Em terceiro lugar, revela-se injustificável, do ponto de vista jusconstitucional a criação de “relações especiais de poder” ou “privilégios de foro” no seio do Contencioso Administrativo, atendendo à amplitude do direito de acesso à justiça e às justificações que presidem às opções legislativas de recurso hierárquico necessário. Se já era errado justificar constitucionalmente o recurso hierárquico necessário antes da Reforma de 2004, então, depois da mesma, ainda se torna mais absurdo procurar explicar a opção legislativa, criando contenciosos privativos para categorias especiais de atos administrativos. Tal consagração revela-se inconstitucional por ferir o conteúdo essencial do direito fundamental de acesso à justiça administrativa e do princípio da tutela plena e efetiva dos particulares e ainda do princípio da igualdade de tratamento dos particulares.
Em quarto lugar, devemos concluir que o CPTA, concretizando o direito fundamental de acesso ao Contencioso Administrativo (268º nº4 CRP), vem estabelecer um princípio de promoção do acesso à justiça (7º CPTA), segundo o qual o mérito deve prevalecer sobre as formalidades, o que implica que se evitem diligências inúteis (8º nº2 CPTA) – e, como temos vindo a referir, não há nada mais inútil do que uma garantia graciosa prévia quando tal exigência foi excluídas, em definitivo, do leque de pressupostos processuais do processo administrativo.

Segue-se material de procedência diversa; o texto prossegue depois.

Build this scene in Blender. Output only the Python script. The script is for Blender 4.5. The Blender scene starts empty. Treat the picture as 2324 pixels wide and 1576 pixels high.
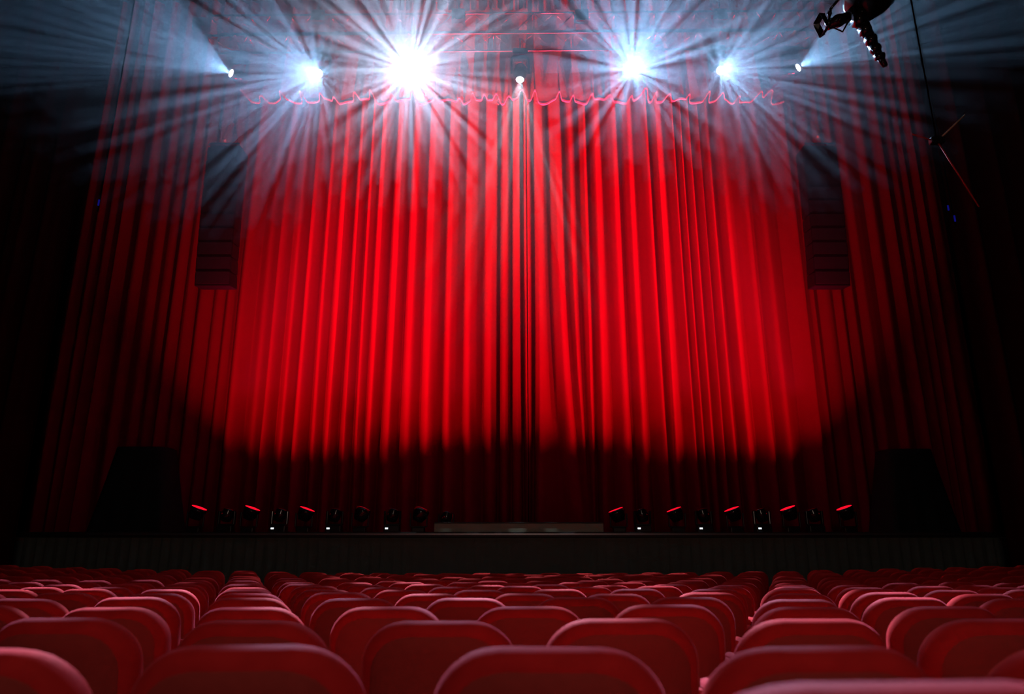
import bpy, bmesh, math, random, bisect
from mathutils import Vector, Matrix

random.seed(7)
scene = bpy.context.scene
C = scene.collection
R = math.radians

# ------------------------------------------------------------------ camera
FPX = 1700.0
PITCH = R(16.45)
CAM = Vector((0, 0, 1.03))
cam_data = bpy.data.cameras.new('camera')
cam = bpy.data.objects.new('camera', cam_data)
C.objects.link(cam)
cam.location = CAM
cam.rotation_euler = (R(90) + PITCH, 0, 0)
cam_data.sensor_width = 36
cam_data.lens = FPX / 2324 * 36
cam_data.clip_end = 200
cam_data.clip_start = 0.05
cam_data.dof.use_dof = True
cam_data.dof.focus_distance = 19
cam_data.dof.aperture_fstop = 2.6
scene.camera = cam
FWD = Vector((0, math.cos(PITCH), math.sin(PITCH)))
UP = Vector((0, -math.sin(PITCH), math.cos(PITCH)))


def at(px, py, Y):
    """a point of the room at distance Y in front of the camera position"""
    d = Vector(((px - 1162) / FPX, 0, 0)) + FWD + UP * ((788 - py) / FPX)
    return CAM + d * (Y / d.y)


# ------------------------------------------------------------------ world, colour, exposure
w = bpy.data.worlds.new('dark_hall')
scene.world = w
w.use_nodes = True
w.node_tree.nodes['Background'].inputs[0].default_value = (1.0, 0.5, 0.4, 1)
w.node_tree.nodes['Background'].inputs[1].default_value = 0.011
vs = scene.view_settings
vs.view_transform = 'Standard'
vs.look = 'None'
vs.exposure = 0
vs.gamma = 1
vs.use_curve_mapping = False
cy = scene.cycles
cy.use_denoising = True
cy.denoising_input_passes = 'RGB'
cy.denoising_prefilter = 'NONE'
cy.use_adaptive_sampling = True
cy.adaptive_threshold = 0.02
cy.max_bounces = 4
cy.diffuse_bounces = 2
cy.glossy_bounces = 2
cy.volume_bounces = 0
cy.sample_clamp_indirect = 3
cy.sample_clamp_direct = 0
cy.caustics_reflective = False
cy.caustics_refractive = False
hl = bpy.data.lights.new('added_rear_fill', 'AREA')  # added fill lamp, unseen behind the camera, to lift the seat backs
hl.energy = 70
hl.size = 2.0
hl.color = (1.0, 0.68, 0.55)
hlo = bpy.data.objects.new('added_rear_fill', hl)
C.objects.link(hlo)
hlo.location = (0.5, -3.5, 4.8)
hlo.rotation_euler = (R(62), 0, 0)
HAZE = 0.0105
HAZE_G = 0.35
WHITE = 7000.0
RED = 31000.0


# ------------------------------------------------------------------ tags
def tag(o, label=None, cat=None, group=None, kind=None):
    if label: o['label'] = label
    if cat: o['category'] = cat
    if group: o['group'] = group
    if kind: o['kind'] = kind
    return o


def empty(name, loc=(0, 0, 0)):
    o = bpy.data.objects.new(name, None)
    o.empty_display_size = 0.1
    C.objects.link(o)
    o.location = loc
    return o


# ------------------------------------------------------------------ materials
def mat(name, col, rough=0.6, metal=0.0, sheen=0.0, spec=0.5, noise=0.0, nscale=40, bump=0.0, sheen_col=(1, 1, 1)):
    m = bpy.data.materials.new(name)
    m.use_nodes = True
    nt = m.node_tree
    b = nt.nodes['Principled BSDF']
    b.inputs['Base Color'].default_value = (*col, 1)
    b.inputs['Roughness'].default_value = rough
    b.inputs['Metallic'].default_value = metal
    b.inputs['Specular IOR Level'].default_value = spec
    if sheen:
        b.inputs['Sheen Weight'].default_value = sheen
        b.inputs['Sheen Roughness'].default_value = 0.35
        b.inputs['Sheen Tint'].default_value = (*sheen_col, 1)
    if noise or bump:
        tc = nt.nodes.new('ShaderNodeTexCoord')
        n = nt.nodes.new('ShaderNodeTexNoise')
        n.inputs['Scale'].default_value = nscale
        n.inputs['Detail'].default_value = 4
        nt.links.new(tc.outputs['Object'], n.inputs['Vector'])
        if noise:
            mx = nt.nodes.new('ShaderNodeMix')
            mx.data_type = 'RGBA'
            mx.inputs[6].default_value = (*[c * (1 - noise) for c in col], 1)
            mx.inputs[7].default_value = (*[min(1, c * (1 + noise)) for c in col], 1)
            nt.links.new(n.outputs['Fac'], mx.inputs[0])
            nt.links.new(mx.outputs[2], b.inputs['Base Color'])
        if bump:
            bp = nt.nodes.new('ShaderNodeBump')
            bp.inputs['Strength'].default_value = bump
            bp.inputs['Distance'].default_value = 0.01
            nt.links.new(n.outputs['Fac'], bp.inputs['Height'])
            nt.links.new(bp.outputs['Normal'], b.inputs['Normal'])
    return m


def emit(name, col, strength):
    m = bpy.data.materials.new(name)
    m.use_nodes = True
    nt = m.node_tree
    nt.nodes.clear()
    e = nt.nodes.new('ShaderNodeEmission')
    e.inputs[0].default_value = (*col, 1)
    e.inputs[1].default_value = strength
    o = nt.nodes.new('ShaderNodeOutputMaterial')
    nt.links.new(e.outputs[0], o.inputs[0])
    return m


M = dict(
    velvet=mat('red_velvet', (0.52, 0.02, 0.022), 0.75, sheen=0.5, spec=0.06, noise=0.25, nscale=18, bump=0.15, sheen_col=(1, 0.14, 0.17)),
    velvet_shaded=mat('red_velvet_painted_shade', (0.32, 0.036, 0.032), 0.8, sheen=0.05, spec=0.1, noise=0.2, nscale=30, bump=0.1, sheen_col=(1, 0.3, 0.3)),  # same velvet, with the shade on the seat backs put into the colour
    curtain=mat('red_curtain_velvet', (0.40, 0.003, 0.028), 0.9, spec=0.0, noise=0.12, nscale=3),
    valance=mat('wine_red_border_cloth', (0.4, 0.006, 0.02), 0.75, spec=0.0, noise=0.15, nscale=6),
    hem=mat('hem_webbing_painted_light', (0.95, 0.75, 0.78), 0.7, spec=0.2),  # the bright pink light along the hem is put into its colour
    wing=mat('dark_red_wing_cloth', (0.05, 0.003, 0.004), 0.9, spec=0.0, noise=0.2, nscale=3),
    black=mat('black_painted_metal', (0.012, 0.013, 0.015), 0.35, spec=0.5, noise=0.2, nscale=20),
    gloss=mat('glossy_black_housing', (0.01, 0.011, 0.013), 0.15, spec=0.8, noise=0.2, nscale=12),
    speaker=mat('black_speaker_paint', (0.012, 0.016, 0.02), 0.8, spec=0.1, noise=0.2, nscale=30),
    grille=mat('dark_speaker_grille', (0.02, 0.026, 0.03), 0.7, noise=0.4, nscale=200, bump=0.3),
    alu=mat('aluminium_tube', (0.4, 0.3, 0.32), 0.25, metal=1.0, noise=0.1, nscale=10),
    steel=mat('dull_steel', (0.3, 0.3, 0.32), 0.35, metal=1.0, noise=0.1, nscale=10),
    stage=mat('black_stage_boards', (0.012, 0.013, 0.012), 0.55, noise=0.3, nscale=5),
    skirt=mat('stage_skirt_haze_tint', (0.16, 0.2, 0.17), 0.9, spec=0.1, noise=0.2, nscale=5),  # black cloth; the greenish haze veil before it is put into the colour
    cover=mat('black_cover_cloth', (0.02, 0.025, 0.024), 0.95, spec=0.0, noise=0.2, nscale=4),
    platform=mat('grey_green_platform_paint', (0.5, 0.5, 0.36), 0.8, noise=0.12, nscale=4),
    floor=mat('dark_carpet', (0.03, 0.012, 0.012), 0.95, noise=0.3, nscale=30),
    wall=mat('black_wall_cloth', (0.008, 0.007, 0.009), 0.95, spec=0.0, noise=0.3, nscale=2),
    rubber=mat('black_cable_rubber', (0.012, 0.012, 0.012), 0.4, noise=0.1, nscale=20),
    rod_glint_orange=mat('rod_painted_orange_glint', (0.85, 0.5, 0.3), 0.5),  # metal pipe, its orange highlight painted as base colour
    rod_glint_red=mat('rod_painted_red_glint', (0.8, 0.04, 0.03), 0.5),  # metal pipe, the red light it reflects painted as base colour
    rope=mat('pale_rope', (0.75, 0.68, 0.6), 0.8, noise=0.2, nscale=60),
    lens_white=emit('white_lamp_lens', (0.85, 0.93, 1.0), 60.0),
    lens_warm=emit('warm_white_lamp_lens', (1.0, 0.95, 0.6), 60.0),
    lens_red=emit('red_lamp_lens', (1.0, 0.004, 0.02), 1.3),
    led_white=emit('white_display', (0.72, 0.85, 1.0), 2.2),
    led_red=emit('red_pilot_light', (1.0, 0.05, 0.06), 0.5),
    led_blue=emit('blue_marker_light', (0.03, 0.03, 1.0), 0.12),
)


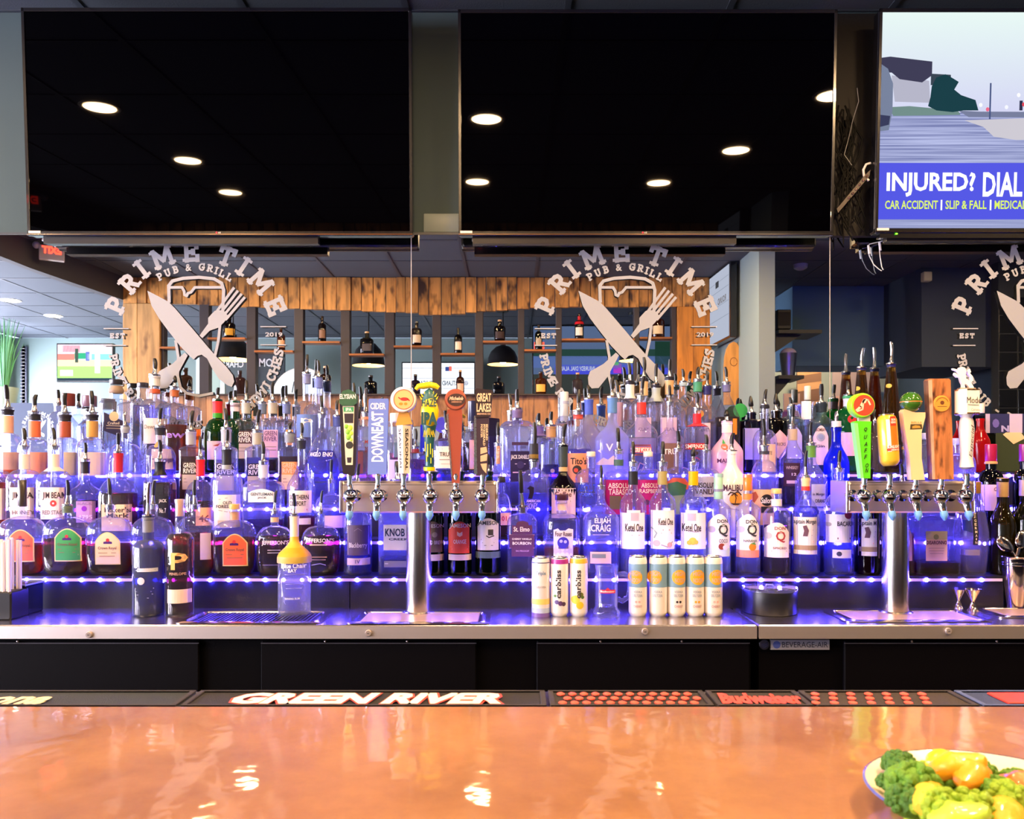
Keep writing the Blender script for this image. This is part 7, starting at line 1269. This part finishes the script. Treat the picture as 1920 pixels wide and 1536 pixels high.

Ora, afigura-se-nos como triste o facto do referido TCA do Sul no processo sub judice ter caído na esparrela do fantasma do pecado original, seguindo o (pouco) avisado entendimento do segmento dominante da doutrina nacional. Só por mero acaso é que, neste processo, o perfilamento deste entendimento não revestiu consequências desastrosas para o lesado. A tal estaria o Autor condenado, não fosse a existência, nesse mesmo Regulamento de Disciplina da GNR da norma do artigo 124º, que estabelece que “a interposição de recurso hierárquico não suspende a decisão recorrida”.